**Problem to solve**
Exactly as given, write out the lines from the one containing "220, spec=.1, detail=8)" through the end of the listing, with both ends included and nothing else.

<<<<

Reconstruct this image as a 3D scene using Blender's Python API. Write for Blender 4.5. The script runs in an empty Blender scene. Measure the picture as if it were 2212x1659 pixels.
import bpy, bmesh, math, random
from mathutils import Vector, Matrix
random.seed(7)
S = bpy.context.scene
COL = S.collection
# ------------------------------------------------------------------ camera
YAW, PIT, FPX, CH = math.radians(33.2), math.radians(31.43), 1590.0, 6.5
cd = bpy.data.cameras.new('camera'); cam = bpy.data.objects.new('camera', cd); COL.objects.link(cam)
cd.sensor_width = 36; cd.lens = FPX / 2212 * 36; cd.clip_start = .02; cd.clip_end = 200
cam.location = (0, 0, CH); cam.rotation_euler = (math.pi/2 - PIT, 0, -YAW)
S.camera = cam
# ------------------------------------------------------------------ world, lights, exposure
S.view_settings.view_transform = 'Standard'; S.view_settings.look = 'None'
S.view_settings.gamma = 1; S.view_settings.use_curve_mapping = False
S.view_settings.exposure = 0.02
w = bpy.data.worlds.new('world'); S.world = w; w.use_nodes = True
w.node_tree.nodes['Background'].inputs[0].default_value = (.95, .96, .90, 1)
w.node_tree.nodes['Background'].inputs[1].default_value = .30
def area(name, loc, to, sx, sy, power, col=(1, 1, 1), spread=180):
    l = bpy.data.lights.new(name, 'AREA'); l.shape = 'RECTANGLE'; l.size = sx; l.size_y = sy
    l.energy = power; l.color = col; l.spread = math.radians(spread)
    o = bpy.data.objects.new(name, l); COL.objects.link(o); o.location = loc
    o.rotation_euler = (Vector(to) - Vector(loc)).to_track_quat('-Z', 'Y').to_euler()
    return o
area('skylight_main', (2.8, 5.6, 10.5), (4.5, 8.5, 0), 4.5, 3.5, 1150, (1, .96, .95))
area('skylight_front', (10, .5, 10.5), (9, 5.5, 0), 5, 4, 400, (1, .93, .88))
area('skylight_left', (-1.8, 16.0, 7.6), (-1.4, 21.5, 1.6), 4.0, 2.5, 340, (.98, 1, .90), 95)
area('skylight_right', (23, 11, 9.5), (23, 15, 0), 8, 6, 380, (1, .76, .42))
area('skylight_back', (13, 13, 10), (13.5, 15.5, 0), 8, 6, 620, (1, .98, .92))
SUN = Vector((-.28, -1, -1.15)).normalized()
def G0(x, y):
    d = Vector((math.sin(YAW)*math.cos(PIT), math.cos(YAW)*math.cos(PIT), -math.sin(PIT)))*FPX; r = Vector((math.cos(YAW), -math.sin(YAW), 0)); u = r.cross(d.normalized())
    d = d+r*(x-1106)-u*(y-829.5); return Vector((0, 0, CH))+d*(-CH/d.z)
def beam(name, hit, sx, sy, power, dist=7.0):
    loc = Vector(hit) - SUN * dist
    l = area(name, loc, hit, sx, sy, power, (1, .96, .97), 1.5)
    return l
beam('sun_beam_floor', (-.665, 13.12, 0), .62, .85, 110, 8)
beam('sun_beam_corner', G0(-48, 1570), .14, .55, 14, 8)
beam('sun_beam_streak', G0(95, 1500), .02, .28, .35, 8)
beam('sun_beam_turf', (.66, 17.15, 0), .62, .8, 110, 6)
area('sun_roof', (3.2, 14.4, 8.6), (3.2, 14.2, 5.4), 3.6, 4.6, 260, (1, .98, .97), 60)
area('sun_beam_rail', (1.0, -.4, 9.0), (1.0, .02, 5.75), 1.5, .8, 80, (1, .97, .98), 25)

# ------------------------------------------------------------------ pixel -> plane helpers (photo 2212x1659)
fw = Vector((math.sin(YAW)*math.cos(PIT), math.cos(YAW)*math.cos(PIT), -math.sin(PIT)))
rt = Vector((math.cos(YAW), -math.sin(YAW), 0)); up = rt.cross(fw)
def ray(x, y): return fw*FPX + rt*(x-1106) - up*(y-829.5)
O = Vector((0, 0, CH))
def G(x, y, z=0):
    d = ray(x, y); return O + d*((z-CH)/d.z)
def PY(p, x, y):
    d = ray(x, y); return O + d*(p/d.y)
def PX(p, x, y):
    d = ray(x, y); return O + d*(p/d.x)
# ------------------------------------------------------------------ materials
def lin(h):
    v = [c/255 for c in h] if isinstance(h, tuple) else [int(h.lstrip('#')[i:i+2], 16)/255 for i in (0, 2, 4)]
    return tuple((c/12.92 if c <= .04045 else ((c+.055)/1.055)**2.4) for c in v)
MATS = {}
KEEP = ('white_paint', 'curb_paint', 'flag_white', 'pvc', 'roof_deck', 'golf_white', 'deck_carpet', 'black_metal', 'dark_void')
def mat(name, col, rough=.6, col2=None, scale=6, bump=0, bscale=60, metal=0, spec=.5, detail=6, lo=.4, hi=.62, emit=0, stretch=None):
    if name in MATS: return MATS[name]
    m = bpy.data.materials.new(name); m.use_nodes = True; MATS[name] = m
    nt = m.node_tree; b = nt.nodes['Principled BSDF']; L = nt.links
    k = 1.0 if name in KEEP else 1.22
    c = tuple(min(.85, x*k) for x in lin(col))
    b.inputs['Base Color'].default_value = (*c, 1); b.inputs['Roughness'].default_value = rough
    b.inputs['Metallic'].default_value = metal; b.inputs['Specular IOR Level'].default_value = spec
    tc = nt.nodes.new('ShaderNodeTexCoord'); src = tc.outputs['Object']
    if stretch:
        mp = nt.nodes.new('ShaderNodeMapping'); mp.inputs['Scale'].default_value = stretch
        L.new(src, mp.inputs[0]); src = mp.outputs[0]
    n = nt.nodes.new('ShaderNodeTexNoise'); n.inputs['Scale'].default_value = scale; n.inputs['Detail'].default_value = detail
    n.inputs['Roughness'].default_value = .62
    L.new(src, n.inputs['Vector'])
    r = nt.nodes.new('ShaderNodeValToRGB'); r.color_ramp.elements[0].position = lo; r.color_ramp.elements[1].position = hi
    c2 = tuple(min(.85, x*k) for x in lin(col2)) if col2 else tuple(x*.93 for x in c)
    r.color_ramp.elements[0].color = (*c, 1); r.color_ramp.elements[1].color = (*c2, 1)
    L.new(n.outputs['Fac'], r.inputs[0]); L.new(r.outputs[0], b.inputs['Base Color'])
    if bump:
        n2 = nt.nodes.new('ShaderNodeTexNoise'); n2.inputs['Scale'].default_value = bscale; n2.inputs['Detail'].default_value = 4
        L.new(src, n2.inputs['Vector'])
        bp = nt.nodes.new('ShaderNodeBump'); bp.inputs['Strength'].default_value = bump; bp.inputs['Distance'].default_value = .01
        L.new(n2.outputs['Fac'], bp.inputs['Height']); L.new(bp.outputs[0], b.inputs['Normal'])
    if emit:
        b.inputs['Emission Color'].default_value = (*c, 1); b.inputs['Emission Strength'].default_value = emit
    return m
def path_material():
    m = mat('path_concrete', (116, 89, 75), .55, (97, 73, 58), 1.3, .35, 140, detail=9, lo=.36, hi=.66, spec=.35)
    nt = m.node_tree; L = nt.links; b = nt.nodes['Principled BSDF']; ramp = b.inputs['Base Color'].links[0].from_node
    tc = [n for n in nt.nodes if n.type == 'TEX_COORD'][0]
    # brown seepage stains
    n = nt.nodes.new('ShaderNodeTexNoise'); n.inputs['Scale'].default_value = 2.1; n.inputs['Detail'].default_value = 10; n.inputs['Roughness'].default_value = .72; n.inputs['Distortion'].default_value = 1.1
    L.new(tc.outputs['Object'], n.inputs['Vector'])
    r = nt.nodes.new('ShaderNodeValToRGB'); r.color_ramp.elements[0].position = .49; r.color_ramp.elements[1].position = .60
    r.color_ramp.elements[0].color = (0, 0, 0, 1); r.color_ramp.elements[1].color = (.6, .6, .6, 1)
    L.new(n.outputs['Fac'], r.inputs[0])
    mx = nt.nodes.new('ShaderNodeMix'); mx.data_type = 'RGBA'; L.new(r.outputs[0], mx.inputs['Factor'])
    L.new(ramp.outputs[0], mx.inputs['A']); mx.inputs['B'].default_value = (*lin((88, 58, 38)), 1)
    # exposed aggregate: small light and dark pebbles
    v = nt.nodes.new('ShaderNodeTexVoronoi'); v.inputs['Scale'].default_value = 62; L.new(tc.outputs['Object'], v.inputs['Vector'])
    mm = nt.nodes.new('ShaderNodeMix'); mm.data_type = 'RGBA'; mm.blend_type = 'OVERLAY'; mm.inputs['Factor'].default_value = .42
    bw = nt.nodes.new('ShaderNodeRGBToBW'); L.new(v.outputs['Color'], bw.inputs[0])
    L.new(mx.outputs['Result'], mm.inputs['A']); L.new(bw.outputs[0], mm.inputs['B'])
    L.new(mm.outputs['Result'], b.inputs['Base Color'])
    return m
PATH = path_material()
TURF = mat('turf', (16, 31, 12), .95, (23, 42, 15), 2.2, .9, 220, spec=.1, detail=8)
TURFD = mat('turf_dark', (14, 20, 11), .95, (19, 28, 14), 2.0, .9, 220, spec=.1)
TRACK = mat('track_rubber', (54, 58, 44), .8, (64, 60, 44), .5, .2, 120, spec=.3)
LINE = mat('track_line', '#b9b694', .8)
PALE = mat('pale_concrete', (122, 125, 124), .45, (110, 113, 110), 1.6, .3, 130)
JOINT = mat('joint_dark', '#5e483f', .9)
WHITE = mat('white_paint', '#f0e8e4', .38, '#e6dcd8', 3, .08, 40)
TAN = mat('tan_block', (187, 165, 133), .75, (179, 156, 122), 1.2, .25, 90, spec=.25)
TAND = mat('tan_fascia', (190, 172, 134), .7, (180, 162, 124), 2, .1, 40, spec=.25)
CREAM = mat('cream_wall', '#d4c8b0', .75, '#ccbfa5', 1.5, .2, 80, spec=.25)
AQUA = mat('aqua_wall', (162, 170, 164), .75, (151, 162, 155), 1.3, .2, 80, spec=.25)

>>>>

**Output of the exercise**
TURF = mat('turf', (16, 31, 12), .95, (23, 42, 15), 2.2, .9, 220, spec=.1, detail=8)
TURFD = mat('turf_dark', (14, 20, 11), .95, (19, 28, 14), 2.0, .9, 220, spec=.1)
TRACK = mat('track_rubber', (54, 58, 44), .8, (64, 60, 44), .5, .2, 120, spec=.3)
LINE = mat('track_line', '#b9b694', .8)
PALE = mat('pale_concrete', (122, 125, 124), .45, (110, 113, 110), 1.6, .3, 130)
JOINT = mat('joint_dark', '#5e483f', .9)
WHITE = mat('white_paint', '#f0e8e4', .38, '#e6dcd8', 3, .08, 40)
TAN = mat('tan_block', (187, 165, 133), .75, (179, 156, 122), 1.2, .25, 90, spec=.25)
TAND = mat('tan_fascia', (190, 172, 134), .7, (180, 162, 124), 2, .1, 40, spec=.25)
CREAM = mat('cream_wall', '#d4c8b0', .75, '#ccbfa5', 1.5, .2, 80, spec=.25)
AQUA = mat('aqua_wall', (162, 170, 164), .75, (151, 162, 155), 1.3, .2, 80, spec=.25)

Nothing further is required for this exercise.